----- SOURCE DATA
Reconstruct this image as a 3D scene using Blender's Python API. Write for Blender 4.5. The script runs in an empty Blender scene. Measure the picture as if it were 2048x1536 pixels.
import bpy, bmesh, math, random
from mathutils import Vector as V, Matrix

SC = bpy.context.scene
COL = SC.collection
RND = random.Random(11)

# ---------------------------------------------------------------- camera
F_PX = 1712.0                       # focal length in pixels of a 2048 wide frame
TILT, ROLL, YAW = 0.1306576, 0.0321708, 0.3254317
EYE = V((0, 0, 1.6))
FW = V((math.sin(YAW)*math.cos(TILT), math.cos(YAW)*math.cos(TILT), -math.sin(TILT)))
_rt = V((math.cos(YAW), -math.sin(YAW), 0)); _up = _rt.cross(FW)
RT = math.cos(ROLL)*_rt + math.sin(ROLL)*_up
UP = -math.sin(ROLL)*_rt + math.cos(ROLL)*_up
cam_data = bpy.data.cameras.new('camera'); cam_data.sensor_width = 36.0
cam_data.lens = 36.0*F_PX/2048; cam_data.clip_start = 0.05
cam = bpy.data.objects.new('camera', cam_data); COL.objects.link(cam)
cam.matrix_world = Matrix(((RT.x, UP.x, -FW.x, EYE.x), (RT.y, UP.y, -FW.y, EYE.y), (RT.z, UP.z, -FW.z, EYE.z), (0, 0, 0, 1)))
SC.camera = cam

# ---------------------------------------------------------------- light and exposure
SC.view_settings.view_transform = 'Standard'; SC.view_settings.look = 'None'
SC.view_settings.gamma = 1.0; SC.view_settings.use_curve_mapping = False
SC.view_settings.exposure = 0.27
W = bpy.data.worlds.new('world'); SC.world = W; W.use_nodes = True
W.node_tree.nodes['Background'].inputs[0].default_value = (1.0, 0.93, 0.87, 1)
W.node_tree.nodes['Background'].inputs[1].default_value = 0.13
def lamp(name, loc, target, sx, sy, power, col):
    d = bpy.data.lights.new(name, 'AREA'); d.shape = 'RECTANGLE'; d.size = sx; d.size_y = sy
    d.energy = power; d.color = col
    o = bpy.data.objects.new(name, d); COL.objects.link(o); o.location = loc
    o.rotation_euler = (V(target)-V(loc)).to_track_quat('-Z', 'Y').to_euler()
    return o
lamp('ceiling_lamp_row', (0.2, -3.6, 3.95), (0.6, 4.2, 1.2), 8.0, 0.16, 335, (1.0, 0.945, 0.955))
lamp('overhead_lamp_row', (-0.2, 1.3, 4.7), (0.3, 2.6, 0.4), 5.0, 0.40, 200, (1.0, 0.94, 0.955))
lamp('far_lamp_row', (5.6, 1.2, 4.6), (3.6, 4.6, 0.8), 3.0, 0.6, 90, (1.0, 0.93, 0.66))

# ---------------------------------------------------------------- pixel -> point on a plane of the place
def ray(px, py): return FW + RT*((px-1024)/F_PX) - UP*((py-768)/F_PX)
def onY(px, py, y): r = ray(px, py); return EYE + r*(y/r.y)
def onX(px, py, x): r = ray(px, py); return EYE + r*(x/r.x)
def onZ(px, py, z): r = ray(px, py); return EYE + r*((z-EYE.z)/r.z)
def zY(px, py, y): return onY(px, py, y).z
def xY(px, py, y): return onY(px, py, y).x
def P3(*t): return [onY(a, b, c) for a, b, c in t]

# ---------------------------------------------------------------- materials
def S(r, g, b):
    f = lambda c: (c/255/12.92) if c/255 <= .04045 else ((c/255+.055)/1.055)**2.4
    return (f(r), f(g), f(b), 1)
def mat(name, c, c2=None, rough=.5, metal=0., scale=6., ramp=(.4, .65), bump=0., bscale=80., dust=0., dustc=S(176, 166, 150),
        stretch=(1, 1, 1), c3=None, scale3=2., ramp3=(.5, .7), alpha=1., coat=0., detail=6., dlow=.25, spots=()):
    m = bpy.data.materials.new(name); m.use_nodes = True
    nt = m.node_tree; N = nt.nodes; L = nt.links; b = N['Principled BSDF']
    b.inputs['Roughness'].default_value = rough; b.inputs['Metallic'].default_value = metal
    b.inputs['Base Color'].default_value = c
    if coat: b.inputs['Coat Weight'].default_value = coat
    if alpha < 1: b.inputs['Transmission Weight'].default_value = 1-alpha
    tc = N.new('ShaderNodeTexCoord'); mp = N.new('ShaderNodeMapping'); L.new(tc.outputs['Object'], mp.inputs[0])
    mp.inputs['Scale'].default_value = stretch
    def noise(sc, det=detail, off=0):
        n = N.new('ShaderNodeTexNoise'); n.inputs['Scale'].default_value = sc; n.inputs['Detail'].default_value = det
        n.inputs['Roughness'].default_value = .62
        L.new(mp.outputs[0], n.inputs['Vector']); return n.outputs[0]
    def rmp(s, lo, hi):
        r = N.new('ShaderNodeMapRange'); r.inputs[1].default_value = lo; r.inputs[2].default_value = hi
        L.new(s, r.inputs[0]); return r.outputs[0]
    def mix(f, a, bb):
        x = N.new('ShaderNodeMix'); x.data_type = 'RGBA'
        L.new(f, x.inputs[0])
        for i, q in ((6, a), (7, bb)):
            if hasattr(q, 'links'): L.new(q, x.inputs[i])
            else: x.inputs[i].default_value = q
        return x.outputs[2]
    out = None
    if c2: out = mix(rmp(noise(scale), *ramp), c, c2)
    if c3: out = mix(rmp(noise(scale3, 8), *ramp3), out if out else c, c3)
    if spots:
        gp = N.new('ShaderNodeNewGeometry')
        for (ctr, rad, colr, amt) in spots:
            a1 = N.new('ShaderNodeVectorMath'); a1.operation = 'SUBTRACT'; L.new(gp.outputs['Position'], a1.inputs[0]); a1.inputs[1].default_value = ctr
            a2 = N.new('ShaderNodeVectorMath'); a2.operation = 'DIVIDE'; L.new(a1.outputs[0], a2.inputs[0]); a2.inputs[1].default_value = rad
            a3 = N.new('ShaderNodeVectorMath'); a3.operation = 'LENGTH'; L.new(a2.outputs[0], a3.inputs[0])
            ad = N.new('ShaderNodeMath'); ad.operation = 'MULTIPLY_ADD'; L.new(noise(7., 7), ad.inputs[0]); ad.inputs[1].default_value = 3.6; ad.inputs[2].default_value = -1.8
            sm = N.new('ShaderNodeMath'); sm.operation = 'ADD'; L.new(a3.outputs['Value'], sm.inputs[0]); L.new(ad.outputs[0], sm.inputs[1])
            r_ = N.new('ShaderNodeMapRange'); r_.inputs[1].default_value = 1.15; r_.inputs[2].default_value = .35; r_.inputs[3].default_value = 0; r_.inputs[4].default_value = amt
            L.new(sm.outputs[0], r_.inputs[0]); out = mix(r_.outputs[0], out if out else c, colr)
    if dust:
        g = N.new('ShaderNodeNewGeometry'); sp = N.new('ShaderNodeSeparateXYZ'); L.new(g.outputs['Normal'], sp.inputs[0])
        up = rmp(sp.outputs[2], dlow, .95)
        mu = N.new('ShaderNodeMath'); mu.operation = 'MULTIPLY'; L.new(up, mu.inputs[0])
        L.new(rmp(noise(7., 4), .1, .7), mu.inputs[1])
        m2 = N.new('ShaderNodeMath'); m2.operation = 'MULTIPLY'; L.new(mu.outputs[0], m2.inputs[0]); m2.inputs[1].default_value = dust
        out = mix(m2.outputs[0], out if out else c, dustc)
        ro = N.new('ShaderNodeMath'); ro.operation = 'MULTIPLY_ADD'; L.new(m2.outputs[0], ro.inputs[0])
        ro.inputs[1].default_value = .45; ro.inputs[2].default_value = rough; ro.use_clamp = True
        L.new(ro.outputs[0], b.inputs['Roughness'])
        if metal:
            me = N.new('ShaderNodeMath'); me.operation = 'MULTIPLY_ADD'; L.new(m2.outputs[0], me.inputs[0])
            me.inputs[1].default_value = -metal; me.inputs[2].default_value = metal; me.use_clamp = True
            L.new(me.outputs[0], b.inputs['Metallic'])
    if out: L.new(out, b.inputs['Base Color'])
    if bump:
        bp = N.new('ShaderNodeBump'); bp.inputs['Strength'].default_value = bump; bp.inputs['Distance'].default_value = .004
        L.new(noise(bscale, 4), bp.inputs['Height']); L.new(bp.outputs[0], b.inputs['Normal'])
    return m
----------
Please reproduce exactly the lines above, beginning with the first and ending with the line that contains "RND = random.Random(11)", and include nothing outside that range.

Reconstruct this image as a 3D scene using Blender's Python API. Write for Blender 4.5. The script runs in an empty Blender scene. Measure the picture as if it were 2048x1536 pixels.
import bpy, bmesh, math, random
from mathutils import Vector as V, Matrix

SC = bpy.context.scene
COL = SC.collection
RND = random.Random(11)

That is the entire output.